When doing poly or dinier you should place a pad (large mouse pad) in the bag to stop the heat from going to the other side. I believe the person was using a hot peel instead of a opaque transfer.
__________________ There is a center to everything.. I found mine at.. www.heatpressessentials.com What you need to do the job! www.tbiz101.com (New)Heat Transfer Education
After doing a little googling. I found a few temp benchmarks.
If the bag is made from polypropylene like the BAGedge BE002 found at alphashirt.com, the melting temp should be about 320 F. I had a rep tell me screen printers tried to run this bag through the dryers and they came out as shrink wrap.
If the bag is made from polyester, the melting temp should be a little higher. Best guess is 392 F. The material should start softening at 302 F.
The unknown is how many seconds of heat is needed to get the material up to the same temp as the platen. I've done some photo transfers and measured the paper temp as the press is raised, even after 8 seconds, the paper is not quite up to full temp yet. (More testing needed on this, I'm going from memory)
So who made the bag you are melting, and what was your time/temp setting?
__________________ There is a center to everything.. I found mine at.. www.heatpressessentials.com What you need to do the job! www.tbiz101.com (New)Heat Transfer Education
that is a common problem found with poly in any garment for example women's t's tend to have a poly blend in them and when you get the poly to hot it may either melt or shrink.
That's what happened last time my poly totes melted - but thanks to John S and badalou not anymore. I've taken your suggestions and tried and found out that after heating my press machine using opaque transfer to 350C with 6 seconds, my tote still melted and got stuck together. However used a piece of canvas (a piece of my other kind of tote bag) in between my poly bag using again opaque transfer at 350C doubled the seconds to 12, it worked nicely plus even tried it with 15 secs, again it was fine.
I also used a hot peel for light garments again with a piece of canvas in between my poly bag with the same temp. with 10 secs. to 15 sec. it turned out great. I guess the key was putting a wall between the two materials and an average temp. it should avoid the melting part. I even used a piece of cardboard.
that is a common problem found with poly in any garment for example women's t's tend to have a poly blend in them and when you get the poly to hot it may either melt or shrink.
I don't think women's t-shirts are any more likely to have poly in them than men's (if anything slightly less likely in fact). They do often have spandex (and similar materials) though.
Wow I'm glad I found this thread...I'm trying to print a goof proof transfer from Transfer Express (those guys are great by the way) on 600 denier bag. I'm putting the one color transfer on the front pocket. I have employed a mouse pad in the pocket to get the print area higher than the seams. I have a Swingman 16 x20. I have the temp set at 375 and the pressure on in the firm realm. I have the pocket fit over the end of the press to eliminate a great deal of the bulk. I did notice on my first test that the handles were nylon and melted... I got a piece of heat resisant fabric to put over subsequent tests and the handles didn't melt ...
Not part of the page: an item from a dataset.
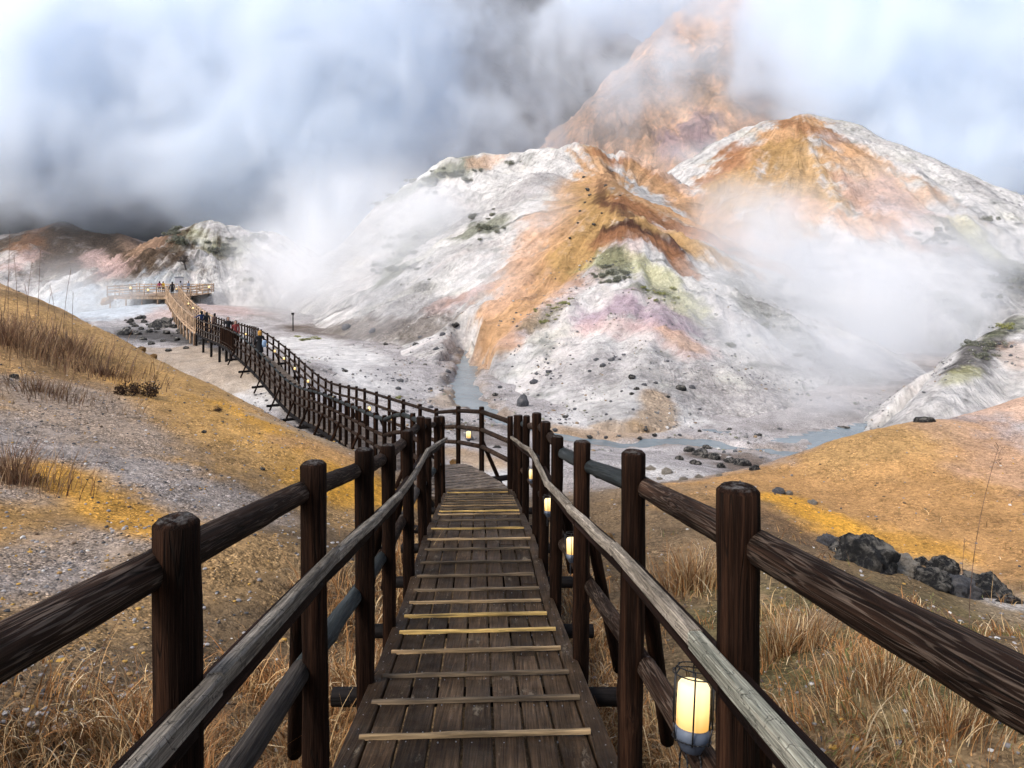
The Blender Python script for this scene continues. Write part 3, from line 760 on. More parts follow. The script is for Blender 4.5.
# ------------------------------------------------------------------ ground sheet (polar grid round the camera, out to the horizon)
def build_ground():
    fr = np.radians(np.arange(-46, 46.01, 0.125))
    rest = np.radians(np.arange(50, 312, 4.0))
    th = np.concatenate([fr, rest])
    rad = np.concatenate([np.geomspace(0.45, 125, 560), np.geomspace(135, 4000, 26)])
    T, R = np.meshgrid(th, rad)
    X = R * np.sin(T); Y = R * np.cos(T)
    Z = ground_h(X, Y)
    Z = np.where(R > 300, Z * 0 + FL, Z)
    v = np.stack([X.ravel(), Y.ravel(), Z.ravel()], 1)
    nr, nt = X.shape
    idx = np.arange(nr * nt).reshape(nr, nt)
    nx = np.roll(idx, -1, axis=1)
    f = np.stack([idx[:-1], idx[1:], nx[1:], nx[:-1]], -1).reshape(-1, 4)[:, ::-1]
    c0 = len(v); v = np.vstack([v, [[0, 0, float(ground_h(np.array([0.0]), np.array([0.0]))[0])]]])
    x, y, z = v[:, 0], v[:, 1], v[:, 2]
    r = np.hypot(x, y)
    # base colour: straw-brown litter near, grey-white clay on the floor
    n = fbm(x * 0.6, y * 0.6, 5, 71); nn = fbm(x * 2.2, y * 2.2, 4, 72)
    base = np.tile(np.array((0.20, 0.135, 0.075)), (len(v), 1))
    k = sstep(13, 22, r)[:, None]
    base = base * (1 - k) + np.array(GREYW) * k
    base = base * (0.8 + 0.5 * (n + 0.5))[:, None]
    # brown and grey stains across the valley floor
    s = (sstep(0.05, 0.45, fbm(x * 0.16, y * 0.3, 5, 75)) * sstep(16, 30, r))[:, None] * 0.65
    base = base * (1 - s) + np.array((0.20, 0.165, 0.14)) * s
    # left hillside is ochre earth
    k = (sstep(-2.0, -5.0, x + 0.1 * y + nn) * sstep(30, 20, y))[:, None]
    base = base * (1 - k * 0.8) + np.array((0.50, 0.285, 0.095)) * k * 0.85
    # moss on the right
    k = (sstep(0.9, 2.2, x) * sstep(9.5, 6.0, y) * sstep(-0.3, 0.1, fbm(x * 0.9, y * 0.9, 4, 73)))[:, None]
    base = base * (1 - k * 0.85) + np.array((0.125, 0.115, 0.045)) * k * 0.85
    g = np.clip(0.75 + 0.3 * n, 0.3, 1)
    col, g = paint(v, base, g)
    sm = (r > 16) & (r < 130)
    dd = dist_poly(x[sm], y[sm], STREAM) + 0.8 * fbm(x[sm] * 0.7, y[sm] * 0.7, 4, 74)
    k = (sstep(1.4, 0.2, dd) * sstep(-0.4, 0.3, fbm(x[sm] * 0.5, y[sm] * 0.5, 3, 78)))[:, None] * 0.7
    col[sm] = col[sm] * (1 - k) + np.array((0.21, 0.14, 0.08)) * k
    fan = np.array([[c0, i, (i + 1) % nt] for i in range(nt)])
    faces = [tuple(a) for a in f.tolist()] + [tuple(a) for a in fan.tolist()]
    me = mesh_from('ground', v, faces)
    setcol(me, np.hstack([np.clip(col, 0, 1), np.clip(g, 0, 1)[:, None]]))
    o = link('ground', me, M['ground'])
    tag(o, 'valley ground of gravel and ochre earth running from the walkway to the hills', 'ground', kind='structure')


build_ground()

HB = {100: (WHITE, 0.10), 200: (WHITE, 0.10), 300: ((0.70, 0.665, 0.635), 0.08), 400: (WHITE, 0.1), 500: ((0.5, 0.46, 0.44), 0.3), 600: ((0.72, 0.44, 0.27), 0.1), 700: ((0.052, 0.045, 0.047), 0.2)}


def build_hill(hl):
    x0, x1, y0, y1 = hl.box
    xs = np.arange(x0, x1, hl.res); ys = np.arange(y0, y1, hl.res)
    X, Y = np.meshgrid(xs, ys)
    Z = hl.h(X, Y)
    G = ground_h(X, Y)
    keep = Z > G - 0.7
    nr, nc = X.shape
    idx = np.arange(nr * nc).reshape(nr, nc)
    kf = keep[:-1, :-1] | keep[1:, :-1] | keep[1:, 1:] | keep[:-1, 1:]
    f = np.stack([idx[:-1, :-1], idx[:-1, 1:], idx[1:, 1:], idx[1:, :-1]], -1)[kf]
    used = np.unique(f); remap = np.full(nr * nc, -1); remap[used] = np.arange(len(used))
    v = np.stack([X.ravel(), Y.ravel(), np.maximum(Z, G - 1.2).ravel()], 1)[used]
    f = remap[f]
    b, g0 = HB[hl.seed]
    th = np.arctan2(v[:, 1] - hl.peak[1], v[:, 0] - hl.peak[0]); rr = np.hypot(v[:, 1] - hl.peak[1], v[:, 0] - hl.peak[0])
    if hl.seed == 300: th, rr = v[:, 0] * 0.09, v[:, 1] * 16.0
    st = fbm(th * 9, rr * 0.05, 5, hl.seed + 20, 0.6)          # streaks washed down the slope
    bl = fbm(v[:, 0] * 0.14, v[:, 1] * 0.14 + v[:, 2] * 0.1, 5, hl.seed + 21, 0.6)
    base = np.tile(np.array(b), (len(v), 1))
    if hl.mat == 'hill':
        k = sstep(0.02, 0.4, bl)[:, None] * 0.42; base = base * (1 - k) + np.array(GREYW) * k
        k = sstep(0.1, 0.4, st)[:, None] * 0.35; base = base * (1 - k) + np.array((0.44, 0.36, 0.33)) * k
        k = sstep(0.1, 0.35, -st)[:, None] * 0.28; base = base * (1 - k) + np.array((0.36, 0.36, 0.38)) * k
        k = sstep(0.12, 0.4, -bl)[:, None] * (0.25 if hl.seed != 300 else 0.05); base = base * (1 - k) + np.array((0.47, 0.45, 0.28)) * k
        # grey crusted outcrop patches
        oc = fbm(v[:, 0] * 0.3, v[:, 1] * 0.3 + v[:, 2] * 0.4, 5, hl.seed + 33, 0.65)
        k = sstep(0.14, 0.34, oc)[:, None] * (0.62 if hl.seed != 300 else .15); base = base * (1 - k) + np.array((0.20, 0.205, 0.185)) * k
        st2 = fbm(th * 26, rr * 0.12, 4, hl.seed + 41, 0.6); k = sstep(0.08, 0.4, st2)[:, None] * 0.4; base = base * (1 - k) + np.array((0.33, 0.30, 0.30)) * k
        sp = fbm(v[:, 0] * 1.3, v[:, 1] * 1.3 + v[:, 2], 3, hl.seed + 51, 0.6); k = sstep(0.28, 0.45, sp)[:, None] * 0.6 * sstep(-.2, .2, oc)[:, None]; base = base * (1 - k) + np.array((0.11, 0.11, 0.10)) * k
    else:
        base = base * (1 + 0.9 * st + 0.5 * bl)[:, None]
        if hl.seed == 600:
            k = sstep(0.18, 0.4, bl)[:, None] * 0.5; base = base * (1 - k) + np.array((0.24, 0.16, 0.15)) * k
            k = sstep(0.12, 0.4, -st)[:, None] * 0.5; base = base * (1 - k) + np.array(SALMON) * k
    col, g = paint(v, np.clip(base, 0.01, 1), np.full(len(v), g0), st)
    tx_ = fbm(v[:, 0] * 0.7, v[:, 1] * 0.7 + v[:, 2] * .5, 5, hl.seed + 63, 0.65)
    col = col * np.clip(1 + 0.55 * st[:, None] * (0.7 if hl.mat == 'hill' else 0.2) + 0.28 * tx_[:, None], .5, 1.35)
    me = mesh_from(hl.name, v, f)
    setcol(me, np.stack([th * 10 + 0.8 * fbm(v[:, 0] * .2, v[:, 1] * .2, 3, 5), rr * 0.05, v[:, 2] * .02, np.ones(len(v))], 1), 'Flow')
    setcol(me, np.hstack([np.clip(col, 0.005, 1), np.clip(g, 0, 1)[:, None]]))
    o = link(hl.name, me, M[hl.mat])
    tag(o, hl.label, hl.name, kind='structure')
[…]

Here's my problem...the print doesn't seem to be heating evenly. The ink closest to the center of heat does fine but the bottom of the print does stick to the bag. I guess what I'm asking for here is some suggestions (more suggestions) for temp and time....
...the print doesn't seem to be heating evenly. The ink closest to the center of heat does fine but the bottom of the print does stick to the bag.
Are you sure the surface of the platen is in perfect contact with the transfer?
A seam, a zipper or even an inside pocket can hold one end of the platen up off the transfer. A little longer dwell time might help but not if you have uneven pressure issues.
Does your press have a cold spot? Can you move the bag to one of the sides of the press to get away from the side you are using?
I think you're right about uneven pressure. I have tried to elevated the print area with mouse pads because the pocket I want the design on is gusseted. I think I need to work on that some more...thank you for your response.